The researchers were dumbfounded at the unbelievable sights they found in the search area known as Broken Ridge around 1,770 km off the west coast of the Australian city of Perth. The area once formed the margin between two geological plates that separated between 20 and 100 million years ago, scientists said.

"The terrain of the area around Broken Ridge makes the European Alps look like foothills," said Dr. Simon Boxall, a lecturer in ocean and earth science at the University of Southampton. "If you stood in the valley you would have, towering above you, mountains that were about 3 kilometers high – just coming straight up in front of you."

The experts used sound pulses that are bounced off the sea bed to unravel his previously uncharted world.

The researchers' exultation at the new find was tempered, however, by the ever-increasing possibility that the missing plane will never be found.

The flight vanished without a trace on March 8 during a trip from Kuala Lumpur to Beijing with 239 people on board. It mysteriously changed course and headed south.

Despite a massive search operation, which involved 26 countries, stretching from the Gulf of Thailand to the Bay of Bengal and, finally, the Indian Ocean, no trace of the plane has been found.

It's unlikely the plane will ever be found, Boxall said.

While the families of the passengers on board MH370 hope the searches will provide answers, Boxall said he believed the chances of finding MH370 are still "very slim," despite the improved mapping.

"The ocean is so vast, it is almost an impossible task," he said.

But despite the tall odds, the authorities continue to nurse hopes that they could eventually stumble on the remains of the missing flight.

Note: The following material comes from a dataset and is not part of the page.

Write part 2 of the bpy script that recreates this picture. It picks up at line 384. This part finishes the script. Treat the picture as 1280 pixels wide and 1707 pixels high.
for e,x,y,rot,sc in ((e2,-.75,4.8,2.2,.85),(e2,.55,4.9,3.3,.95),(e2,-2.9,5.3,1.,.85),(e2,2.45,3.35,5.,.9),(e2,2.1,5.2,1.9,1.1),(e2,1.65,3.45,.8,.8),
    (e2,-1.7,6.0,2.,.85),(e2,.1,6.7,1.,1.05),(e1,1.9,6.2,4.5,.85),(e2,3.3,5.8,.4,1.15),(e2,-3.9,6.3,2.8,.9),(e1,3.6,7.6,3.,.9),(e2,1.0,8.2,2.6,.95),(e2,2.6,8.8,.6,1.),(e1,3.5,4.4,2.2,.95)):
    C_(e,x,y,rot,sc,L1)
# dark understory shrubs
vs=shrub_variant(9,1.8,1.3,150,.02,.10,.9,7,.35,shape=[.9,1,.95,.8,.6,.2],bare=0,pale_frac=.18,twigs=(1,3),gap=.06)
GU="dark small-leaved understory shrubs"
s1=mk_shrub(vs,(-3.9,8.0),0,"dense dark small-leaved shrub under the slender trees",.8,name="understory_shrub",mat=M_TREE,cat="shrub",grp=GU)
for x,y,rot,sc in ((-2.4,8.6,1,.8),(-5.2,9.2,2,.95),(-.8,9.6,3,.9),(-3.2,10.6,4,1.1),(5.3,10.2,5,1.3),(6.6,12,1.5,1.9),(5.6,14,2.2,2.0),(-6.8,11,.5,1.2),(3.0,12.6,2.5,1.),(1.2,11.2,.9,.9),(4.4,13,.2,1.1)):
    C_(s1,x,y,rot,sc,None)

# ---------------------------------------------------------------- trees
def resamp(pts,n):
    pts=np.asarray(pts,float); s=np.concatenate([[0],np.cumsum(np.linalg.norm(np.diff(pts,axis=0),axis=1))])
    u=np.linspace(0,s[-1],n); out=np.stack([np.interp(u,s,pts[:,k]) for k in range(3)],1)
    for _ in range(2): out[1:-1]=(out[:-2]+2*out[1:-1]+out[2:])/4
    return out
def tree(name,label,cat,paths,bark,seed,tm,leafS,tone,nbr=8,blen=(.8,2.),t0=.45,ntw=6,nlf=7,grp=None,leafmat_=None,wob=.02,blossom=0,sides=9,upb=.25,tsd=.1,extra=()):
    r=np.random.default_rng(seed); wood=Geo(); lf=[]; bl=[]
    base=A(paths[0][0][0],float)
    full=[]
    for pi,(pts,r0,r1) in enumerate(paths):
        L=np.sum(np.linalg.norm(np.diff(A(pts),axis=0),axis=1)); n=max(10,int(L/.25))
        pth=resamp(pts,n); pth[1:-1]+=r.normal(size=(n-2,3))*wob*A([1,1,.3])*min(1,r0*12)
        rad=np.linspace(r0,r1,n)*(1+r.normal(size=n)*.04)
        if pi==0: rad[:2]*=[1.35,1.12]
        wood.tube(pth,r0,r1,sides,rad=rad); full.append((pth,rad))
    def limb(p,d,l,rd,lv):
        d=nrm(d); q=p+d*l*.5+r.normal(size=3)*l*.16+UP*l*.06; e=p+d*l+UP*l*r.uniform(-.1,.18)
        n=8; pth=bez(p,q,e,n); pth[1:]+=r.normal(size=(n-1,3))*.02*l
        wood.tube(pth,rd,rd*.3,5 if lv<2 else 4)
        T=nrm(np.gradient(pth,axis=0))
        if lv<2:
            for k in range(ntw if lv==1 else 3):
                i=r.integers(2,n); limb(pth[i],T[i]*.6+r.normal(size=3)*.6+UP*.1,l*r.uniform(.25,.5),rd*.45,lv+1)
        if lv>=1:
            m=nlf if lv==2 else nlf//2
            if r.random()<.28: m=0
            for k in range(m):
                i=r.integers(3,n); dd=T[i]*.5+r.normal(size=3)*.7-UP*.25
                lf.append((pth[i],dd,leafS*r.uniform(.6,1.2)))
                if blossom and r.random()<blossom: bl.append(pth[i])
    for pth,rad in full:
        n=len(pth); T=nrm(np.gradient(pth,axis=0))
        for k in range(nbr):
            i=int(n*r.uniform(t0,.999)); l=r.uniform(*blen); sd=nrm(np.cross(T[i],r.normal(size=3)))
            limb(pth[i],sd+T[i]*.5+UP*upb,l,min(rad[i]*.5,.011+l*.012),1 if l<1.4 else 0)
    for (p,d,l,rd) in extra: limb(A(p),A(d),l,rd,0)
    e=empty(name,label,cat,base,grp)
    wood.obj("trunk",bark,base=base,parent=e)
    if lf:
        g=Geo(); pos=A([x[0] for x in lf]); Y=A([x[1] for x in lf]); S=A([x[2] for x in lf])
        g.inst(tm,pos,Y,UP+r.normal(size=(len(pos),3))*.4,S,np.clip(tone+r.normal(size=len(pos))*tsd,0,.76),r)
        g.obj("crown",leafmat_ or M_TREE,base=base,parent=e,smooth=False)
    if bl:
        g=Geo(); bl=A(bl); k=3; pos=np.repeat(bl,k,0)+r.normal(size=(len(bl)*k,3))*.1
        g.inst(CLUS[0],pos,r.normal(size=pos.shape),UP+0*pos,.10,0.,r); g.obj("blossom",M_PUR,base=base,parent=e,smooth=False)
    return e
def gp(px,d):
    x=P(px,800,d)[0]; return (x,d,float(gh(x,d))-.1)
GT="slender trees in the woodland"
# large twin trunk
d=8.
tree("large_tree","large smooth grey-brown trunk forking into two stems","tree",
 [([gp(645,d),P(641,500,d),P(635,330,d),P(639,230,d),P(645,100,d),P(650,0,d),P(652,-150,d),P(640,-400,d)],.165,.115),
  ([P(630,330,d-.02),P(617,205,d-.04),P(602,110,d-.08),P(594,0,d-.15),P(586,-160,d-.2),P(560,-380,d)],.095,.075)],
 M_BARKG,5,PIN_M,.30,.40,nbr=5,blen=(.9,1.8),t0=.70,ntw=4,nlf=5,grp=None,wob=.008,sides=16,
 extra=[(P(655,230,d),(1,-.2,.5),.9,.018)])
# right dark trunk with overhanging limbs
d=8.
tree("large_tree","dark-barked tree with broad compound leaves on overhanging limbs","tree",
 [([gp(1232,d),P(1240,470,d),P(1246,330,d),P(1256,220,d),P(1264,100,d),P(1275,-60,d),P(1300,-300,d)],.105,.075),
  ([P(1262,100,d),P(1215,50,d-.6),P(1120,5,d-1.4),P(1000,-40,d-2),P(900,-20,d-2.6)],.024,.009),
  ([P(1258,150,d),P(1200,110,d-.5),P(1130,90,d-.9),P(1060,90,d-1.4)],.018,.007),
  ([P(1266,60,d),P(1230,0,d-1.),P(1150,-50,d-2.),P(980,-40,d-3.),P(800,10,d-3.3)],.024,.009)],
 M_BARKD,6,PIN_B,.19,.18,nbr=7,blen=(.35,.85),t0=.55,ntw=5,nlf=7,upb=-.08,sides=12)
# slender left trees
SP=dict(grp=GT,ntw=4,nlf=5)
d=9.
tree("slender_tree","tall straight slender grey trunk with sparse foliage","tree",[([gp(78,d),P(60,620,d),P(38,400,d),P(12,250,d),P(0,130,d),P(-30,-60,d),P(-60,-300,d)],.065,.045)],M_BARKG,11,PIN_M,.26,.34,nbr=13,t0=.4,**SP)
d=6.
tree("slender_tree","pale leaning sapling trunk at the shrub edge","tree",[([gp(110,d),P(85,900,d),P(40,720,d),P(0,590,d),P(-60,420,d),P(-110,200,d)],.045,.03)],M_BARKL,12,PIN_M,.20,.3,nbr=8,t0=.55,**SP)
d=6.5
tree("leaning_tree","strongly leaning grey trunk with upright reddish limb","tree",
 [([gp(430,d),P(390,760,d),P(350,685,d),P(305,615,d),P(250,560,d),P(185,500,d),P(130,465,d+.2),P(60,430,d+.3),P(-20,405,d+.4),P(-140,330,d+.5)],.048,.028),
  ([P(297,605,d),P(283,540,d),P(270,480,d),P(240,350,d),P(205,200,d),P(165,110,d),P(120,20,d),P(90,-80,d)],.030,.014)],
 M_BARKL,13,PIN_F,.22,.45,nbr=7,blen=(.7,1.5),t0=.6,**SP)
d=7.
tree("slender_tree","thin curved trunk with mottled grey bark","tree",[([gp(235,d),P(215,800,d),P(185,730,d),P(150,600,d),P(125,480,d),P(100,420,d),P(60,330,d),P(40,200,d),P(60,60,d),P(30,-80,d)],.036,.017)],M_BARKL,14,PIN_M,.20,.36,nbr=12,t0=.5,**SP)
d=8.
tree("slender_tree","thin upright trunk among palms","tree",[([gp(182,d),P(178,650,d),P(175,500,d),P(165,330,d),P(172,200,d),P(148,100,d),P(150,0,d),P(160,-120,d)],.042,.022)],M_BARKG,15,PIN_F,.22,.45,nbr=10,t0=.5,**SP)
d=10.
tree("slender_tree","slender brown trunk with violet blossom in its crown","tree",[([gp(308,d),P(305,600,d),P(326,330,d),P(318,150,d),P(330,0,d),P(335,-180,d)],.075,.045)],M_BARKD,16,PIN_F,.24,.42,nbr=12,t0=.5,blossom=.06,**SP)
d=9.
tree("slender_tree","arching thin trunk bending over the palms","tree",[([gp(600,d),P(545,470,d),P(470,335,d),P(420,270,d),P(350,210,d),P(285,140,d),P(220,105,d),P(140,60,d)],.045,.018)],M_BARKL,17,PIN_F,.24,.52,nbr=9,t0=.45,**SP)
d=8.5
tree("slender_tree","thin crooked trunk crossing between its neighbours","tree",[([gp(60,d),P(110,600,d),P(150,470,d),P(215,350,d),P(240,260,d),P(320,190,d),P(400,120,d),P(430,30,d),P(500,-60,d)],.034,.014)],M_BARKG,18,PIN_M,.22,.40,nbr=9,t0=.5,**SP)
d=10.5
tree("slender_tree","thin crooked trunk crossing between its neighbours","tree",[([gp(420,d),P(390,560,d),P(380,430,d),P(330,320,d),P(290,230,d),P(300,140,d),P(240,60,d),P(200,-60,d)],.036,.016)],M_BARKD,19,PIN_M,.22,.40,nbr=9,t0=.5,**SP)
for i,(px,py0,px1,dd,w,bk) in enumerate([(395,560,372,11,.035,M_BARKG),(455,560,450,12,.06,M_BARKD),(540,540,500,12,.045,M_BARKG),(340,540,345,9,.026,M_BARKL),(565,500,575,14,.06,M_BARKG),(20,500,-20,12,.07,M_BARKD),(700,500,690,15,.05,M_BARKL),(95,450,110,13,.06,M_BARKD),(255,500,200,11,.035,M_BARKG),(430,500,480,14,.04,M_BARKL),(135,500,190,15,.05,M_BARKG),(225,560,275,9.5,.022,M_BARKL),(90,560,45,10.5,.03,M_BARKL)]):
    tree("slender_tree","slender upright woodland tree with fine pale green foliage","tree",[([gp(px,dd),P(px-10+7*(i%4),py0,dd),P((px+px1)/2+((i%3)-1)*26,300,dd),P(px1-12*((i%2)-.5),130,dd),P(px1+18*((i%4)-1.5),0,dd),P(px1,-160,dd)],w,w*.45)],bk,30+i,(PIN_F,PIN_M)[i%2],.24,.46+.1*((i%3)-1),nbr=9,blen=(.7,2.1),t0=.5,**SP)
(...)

This month, two ships equipped with high-tech equipment – the Fugro Discovery and Malaysian-contracted GO Phoenix – will plunge deep beneath the ocean surface to map more of the floor using sound waves.

The ships will scan 16,000 feet of the section in "the 7th arc" where the Boeing 777 is believed to crashed after running out of fuel.

The location was pinpointed based on the jet's final satellite communication and the projected descent. The particular area is several hundred miles off Western Australia.

Experts believe the aircraft ran out of fuel in this area, which is around 60,000 square kilometres. An international fleet of ships and aircraft conducted surface search operations in the area for six weeks, between March 18 and April 28, but found no debris.